In Lakani's Schooled, main character Anna takes on this sort of mindset as she becomes sucked into the vortex of elite society, extreme wealth, and consuming greed.  Interestingly enough for me, it was the combination of both hearing the song and reading the novel that sort of helped me extract this sense of value mutation as transcendent and transformative. 


 I was actually prompted to analyze this notion further after watching a documentary in my Anthropology class called "Born Rich," a film made by Jamie Johnson, an heir to the Johnson and Johnson fortune.  In the film, Jamie interviews his friends who happen to all be heirs to private fortunes and live in New York City.  In essence, he and his friends, boys and girls who attended private academies like Chapin, Collegiate, Choate, St.

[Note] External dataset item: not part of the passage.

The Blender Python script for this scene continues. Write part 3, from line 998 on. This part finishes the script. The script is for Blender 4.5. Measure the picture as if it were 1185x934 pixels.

Paul's, and Nightingale-Bamford to name a few, eerily mimic the world Lakani captures in her novel.  At one point, Luke Weil, an heir to a billion dollar gaming fortune states, "the thought of losing my money is really like trying to imagine a parent or sibling dying. You just cant."  While frighteningly shallow, Weil's allocation of money as a part of the family, as part of his identity from birth, speaks in an organic and powerful way to the transformative power of money in the novel, the song, and in real life.